Anna ist eine Protagonistin, die mir zwar nicht unsympathisch ist, deren Gedanken und Handlungen ich aber überhaupt nicht verstehen konnte, so dass ich mich in sie auch nicht hineinversetzen konnte. Sie ist ein ruhiger und zurückhaltender Mensch, der zwar immer mal wieder versucht, aus sich auszubrechen, dabei aber immer eher anderen nachzueifern scheint als dass sie es wirklich von sich aus tut. In Budapest scheint sie einfach durchs Leben zu treiben, immer irgendwie auf der Suche – nur nach was, weiß Anna selber nicht so genau. Und es dauert, bis sie selber erkennt, was für ein merkwürdiges Spiel sie da treibt – und leider kommt diese Erkenntnis – wie so oft im Leben – viel zu spät. Kinga lernt man nur indirekt kenne, durch Erzählungen ihrer Freunde und Rückblicke in die Vergangenheit – sie ist ganz anders als Anna. Sie lebt das Leben und will es in vollen Zügen genießen – nicht immer handelt sie dabei vernünftig und durchdacht, dafür aber hat sie Spaß und das ist ihr das Wichtigste.

Dass Anna immer mehr in Kingas Leben eintaucht und sie fast schon zu vertreten versucht, fand ich zunächst etwas befremdlich - lernt man aber Anna näher kennen, ist ihre Motivation, das zu tun, durchaus nachvollziehbar – auch wenn ich es nicht gutheiße. Ich habe geahnt, was weiter passieren wird und vor allem auch, wie das Ende sein wird, so dass ich nicht erstaunt war, als es dann genauso kam – trotzdem aber hat mich der Schluss zum Nachdenken gebracht.

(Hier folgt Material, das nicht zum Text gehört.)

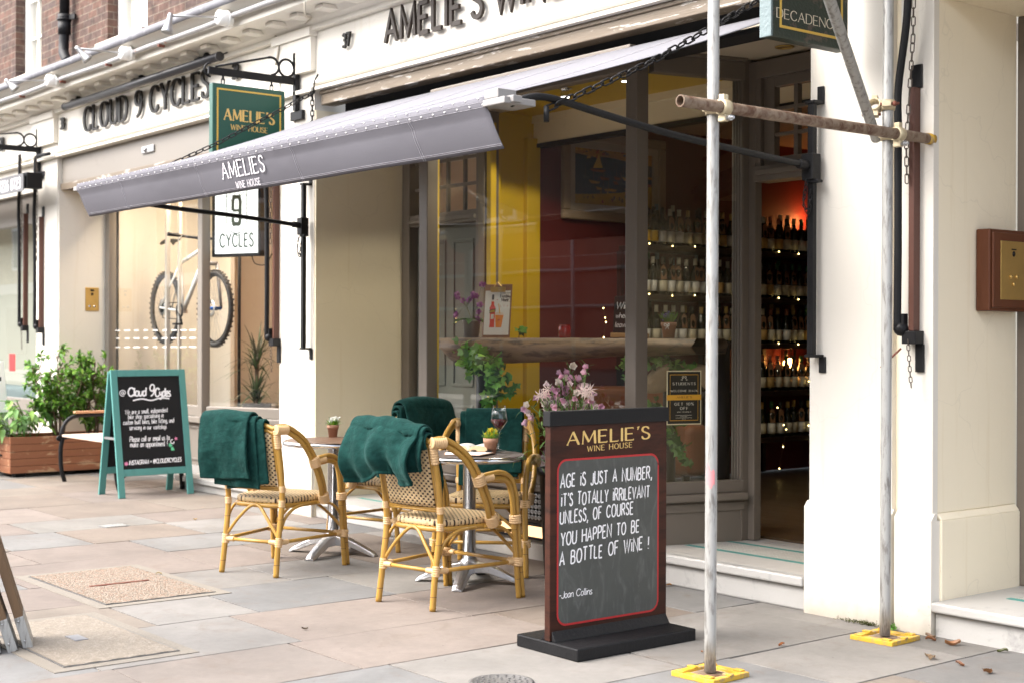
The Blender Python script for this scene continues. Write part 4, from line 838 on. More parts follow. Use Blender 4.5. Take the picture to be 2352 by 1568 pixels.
# ------------------------------------------------------------------ awning of the wine shop
def chain(mb, pts, r=.0045, link=.042, wd=.011):
    """chain of alternating oval links along a polyline"""
    P = [Vector(p) for p in pts]; seg = []; tot = 0
    for a, b in zip(P, P[1:]): seg.append((tot, (b - a).length, a, b)); tot += (b - a).length
    n = max(2, int(tot / (link - 2.2 * r)))
    for k in range(n):
        def pos(d):
            for s0, L, a, b in seg:
                if d <= s0 + L + 1e-9: return a + (b - a) * ((d - s0) / max(L, 1e-9))
            return P[-1]
        a, b = pos(tot * k / n), pos(tot * (k + 1) / n); m = (a + b) / 2; d = (b - a).normalized()
        sd_ = d.cross(Vector((0, 0, 1))); sd_ = sd_.normalized() if sd_.length > .1 else Vector((1, 0, 0)); up = sd_.cross(d)
        w = sd_ * .7 + up * .7 if k % 2 else sd_ * .7 - up * .7; w.normalize(); hl = link / 2
        ring = []
        for i in range(10):
            t = 2 * PI * i / 10; ring.append(m + d * ((hl - wd) * (1 if math.cos(t) > .01 else -1 if math.cos(t) < -.01 else 0) + math.cos(t) * wd) + w * math.sin(t) * wd)
        mb.tube(ring, r, 5, False, True, True)
    return mb
AW = thing('awning', 'mauve grey canvas awning with white lettering, open over the cafe tables', 'awning', (-7, YF, 3.1))
FY, FZ = 3.72, 2.375
TX0, TX1, TZ = -9.30, -4.66, 3.05; BX0, BX1 = -9.24, -4.77
def top_f(u, v):
    x = (TX0 + (TX1 - TX0) * u) * (1 - v) + (BX0 + (BX1 - BX0) * u) * v
    y = (YF + .05) * (1 - v) + FY * v; sag = -.05 * math.sin(PI * v) * (1 + .15 * math.sin(u * 17)) 
    w = .006 * noise.noise(Vector((u * 9, v * 1.5, 0))) * math.sin(PI * v)
    return (x, y, TZ * (1 - v) + (FZ + .015) * v + sag * .6 + w)
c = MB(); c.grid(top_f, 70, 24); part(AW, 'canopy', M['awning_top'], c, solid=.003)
c = MB()
for u0 in (.17, .335, .5, .665, .83): c.tube([Vector(top_f(u0, .02 + .96 * k / 20)) + Vector((0, -.002, .002)) for k in range(21)], .0016, 4, False)
part(AW, 'canopy_seam', M['thread'], c)
def val_f(u, v):
    x = BX0 + (BX1 - BX0) * u; z = FZ + .012 - .222 * v
    y = FY - .028 - .012 * math.sin(PI * min(1, v * 3)) + .05 * v * v + .006 * v * math.sin(u * 21 + 1) + .004 * noise.noise(Vector((u * 60, v * 4, 3))) * (1 - v)
    return (x + .05 * v * (1 if u < .5 else .6) * abs(1 - 2 * u) ** 6 + .03 * v, y, z)
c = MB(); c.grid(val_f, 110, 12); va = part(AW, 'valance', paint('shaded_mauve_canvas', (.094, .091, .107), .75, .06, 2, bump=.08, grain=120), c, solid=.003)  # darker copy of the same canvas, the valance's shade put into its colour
# stitched hems and seams, following the valance
c = MB()
for v0 in (.10, .20, .905, .935):
    pts = [Vector(val_f(i / 100, v0)) + Vector((0, -.003, 0)) for i in range(101)]; c.tube(pts, .0008, 4, False)
for u0 in (.155, .39, .63, .87):
    for du in (0, .0035): c.tube([Vector(val_f(u0 + du + .004 * v, v)) + Vector((0, -.003, 0)) for v in [i / 12 for i in range(13)]], .0008, 4, False)
subpart(va, 'stitching', M['thread'], c)
c = MB()
for k in range(50):
    u = .008 + k * .0200
    for (uu, off, vz) in ((u, .0, .015), (u + .0075, .0, .155)):
        p = Vector(val_f(min(uu, .998), vz)); c.sphere(p + Vector((0, -.003, 0)), .0048, 8, 5, .8)
subpart(va, 'eyelets', M['white'], c)
A = at(508, 402, Y=FY - .03)
def on_val(sx, size, zoff, s, st, wgt, trk, al='l', sxx=1, fit=None):
    v0 = (FZ + .012 - zoff) / .222; c = MB(); text(c, s, (sx, FY - .028 + .05 * v0 * v0 - (.006 if size > .05 else .012), zoff), (1, 0, 0), (0, -.225, 1), size, style='serif', weight=wgt, thin=.075, track=trk, align=al, h=.004, sx=sxx, fit=fit); subpart(va, st, M['stitch'], c)
on_val(A.x, .086, FZ - .130, 'AMELIES', 'lettering', .125, .26, 'l', .86, at(604, 380, Y=FY - .03).x - A.x)
on_val(at(533, 412, Y=FY - .03).x, .036, FZ - .193, 'WINE HOUSE', 'small_lettering', .12, .3, 'l', .95, at(588, 405, Y=FY - .03).x - at(533, 412, Y=FY - .03).x)
c = MB(); c.box(BX0 - .09, BX1 + .17, FY - .02, FY + .03, FZ - .03, FZ + .0); c.box(BX1 + .005, BX1 + .10, FY - .045, FY + .055, FZ - .005, FZ + .035); c.box(BX1 + .0, BX1 + .15, FY - .05, FY + .12, FZ - .035, FZ - .006); part(AW, 'front_rail', paint('pale_grey_metal', (.27, .26, .255), .45, .06, 8), c, bevel=.004)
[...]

Der Schreibstil ist eindringlich mit seinen oft nur kurzen Sätzen und der vielen indirekten Rede, lässt sich aber leicht lesen und passt sehr gut zur Geschichte. An manchen Stellen fand ich sie leider etwas langatmig und ich hatte nie das Gefühl, unbedingt weiterlesen zu müssen, auch wenn mich interessiert hat, was mit Anna und Kinga wird – ich hätte mir einfach gewünscht, dass mich die Geschichte mehr fesselt, dass ich neugierig gemacht werde, auf das was weiter geschieht und dass ich deshalb das Buch nicht aus der Hand legen mag – nur das hat mir leider gefehlt. Trotzdem finde ich das Buch lesenswert, einfach weil mich die Stimmung in der Geschichte total beeindruckt hat und das Thema, in ein anderes Leben einzutauchen und das Leben anderer zu leben, total interessant finde. Ich gebe knappe 4 von 5 Sternen.

Mein Fazit
Ein ruhiges Buch, das an mancher Stelle leider etwas langatmig ist, dennoch aber durch eine dichte Atmosphäre glänzt und mich mit seiner Stimmung – die oft wehmütig und melancholisch ist – beeindruckt hat. Auch die Idee des Buches, kann man das Leben eines anderen leben, hat mir gut gefallen und mich nachdenklich zurückgelassen, auch wenn ich die Protagonistin zwar sympathisch fand, ihr Handeln und ihre Gedanken jedoch meist nicht nachvollziehen konnte. Ich gebe knappe 4 von 5 Sternen.